The best articles I've seen to get a handle on voting power are The Ultimate Guide to Voting Power and The Complete, Definitive, and yes, Ultimate guide to Voting Power. Updated! , both by @biophil. The second is an update of the first. According to those, after 40 votes, you have maximized your influence for the day.

Many thanks.Appreciate the information

Your article is lucid, well-reasoned and helpful to the likes of me who are trying to get to understand the mechanics of Steemit and the principles behind these. Thanks. I am now following you and I look forward to seeing more from you.

Thanks for the feedback. I followed you back.

This is a great idea in theory... but my one issue is simple: The rewards for creating content are far greater than voting. I can't see myself spending hours carefully curating content to the point of upvoting 40 great articles, when I could spend those hours working on my own original artwork to post.

I love the idea of using our votes well, but that 40 number is HUGE! When it's presented that way, it makes me want to start getting in on those auto-vote bots.

Sorry I missed this earlier. I think you make some very good points and this is why I have changed my stance as it comes to bots over time.

Thank you for the feedback and the resteem.

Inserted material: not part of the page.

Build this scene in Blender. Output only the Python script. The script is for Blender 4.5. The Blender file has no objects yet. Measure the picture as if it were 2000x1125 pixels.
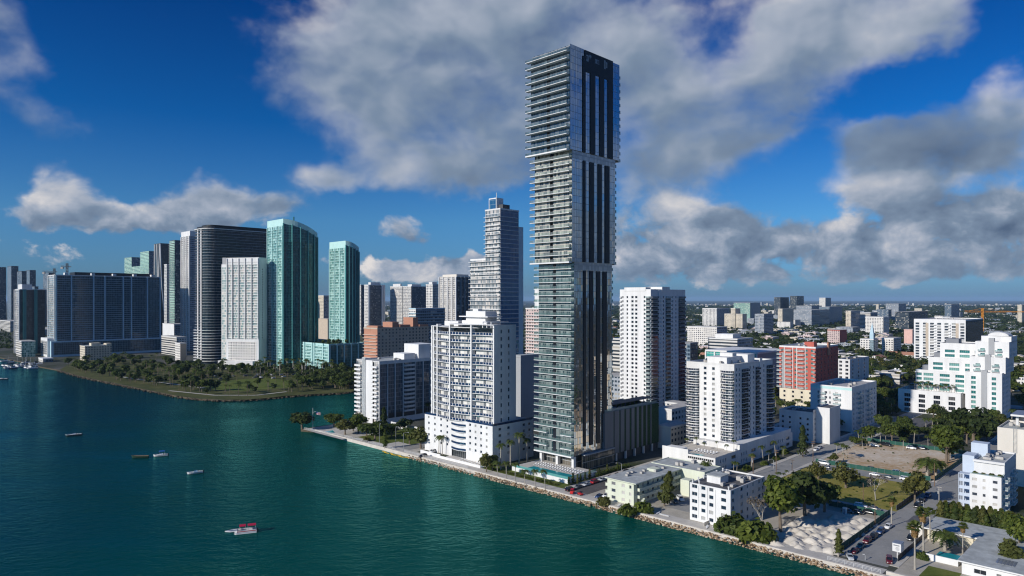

And lastly, I am not - by any means - proposing that all curation should be done by bots. Google uses human input in the form of links between pages to guide its algorithms. Similarly, in order to deliver curation that is consistent with human tastes, steembots will always need human input.

I can no more agree with you! As soon as the bot is doing what you want it to do and what you would have done yourself manually, why not?

Well, my perspective on that is largely guided by Jaron Lanier's ideas, here: https://www.edge.org/conversation/jaron_lanier-the-myth-of-ai. In order to be able to do what I would have done manually, I think the bot will always need some input from human voters. Also, considering that my tastes will change over time, there probably needs to be some sort of permanent feedback loop.